Sunday, June 24, 2012

One Day on Earth, The Woman in the 5th, Seeking a Friend for the End of the World

One Day on Earth
The Woman in the 5th
Seeking a Friend for the End of the World


The collage film “One Day on Earth,” which consists of snippets of video footage shot around the world on a single day (10/10/10), follows on the heels of last year’s identically-conceived “Life in a Day.” I enjoyed the new film, which includes material from every country on Earth, more, but perhaps only for the fun of mentally ticking off 20 seconds in Andorra, and Djibouti, and Dominica, and Oman. Each film struck me as a solution in search of a problem – or, to the point, as mental masturbation. A day later, I’m at pains to remember a single moment from “One Day on Earth.” Nothing resonates. It’s all an exercise.
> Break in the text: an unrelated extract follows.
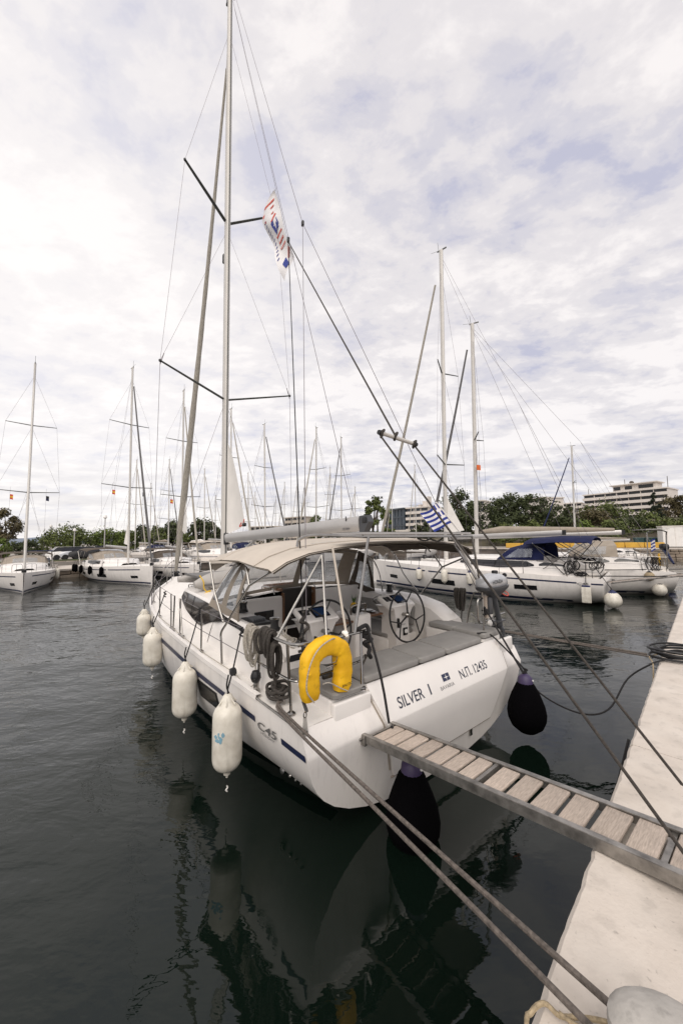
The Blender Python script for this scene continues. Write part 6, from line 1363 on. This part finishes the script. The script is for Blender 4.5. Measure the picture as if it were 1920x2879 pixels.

In the stilted head-scratcher “The Woman in the 5th,” Ethan Hawke plays a blocked writer and lit prof whose one and only novel was shortlisted for the Pulitzer but, in Paris to violate his wife’s restraining order and steal some time with their young daughter, finds himself reduced to a suspicious isolation-booth job buzzing people who ask for “Mr. Monde” into a building where something criminal, if not terrorist, is likely going down. As we’ve seen in “Before Sunset” and elsewhere – and as we’re reminded in a couple of shots as he awakens – Hawke can be one of the most appealing men in Hollywood. But the filmmakers hide him behind 60s era black horn-rimmed glasses, a mop of unkempt hair, and a voice that channels Willem Dafoe. They’ve also cast Kristin Scott Thomas as the sexual specter who haunts his soul – a dubious choice at best – and the one time we see them in flagrante delicto, he’s wearing a tweed coat. A deep, dark grayness envelops “The Woman in the 5th,” and I admired that, but the movie never awakens from its own self-induced slumber.

Coming so soon after last year’s masterpiece “Melancholia,” it’s almost embarrassing to have to talk about “Seeking a Friend for the End of the World,” a movie whose vision of the apocalypse is small and shifts wildly in tone and is sometimes played for laughs that never come. In a different year – one that hadn’t already seen Alec Baldwin and Russell Brand as gay lovers in “Rock of Ages” – Steve Carell and Keira Knightley might contend for the Worst Screen Couple Razzie. I actually don’t dislike either of them – Knightley’s always lovely to watch, and there’s a quiet grace to Carell’s work here that suggests unexpected depth of range – but I hold apocalypse movies to a high standard. In 1998, the Canadian actor-director Don McKellar made a movie called “Last Night,” which achieves much of what this picture aims for. Seek it out instead.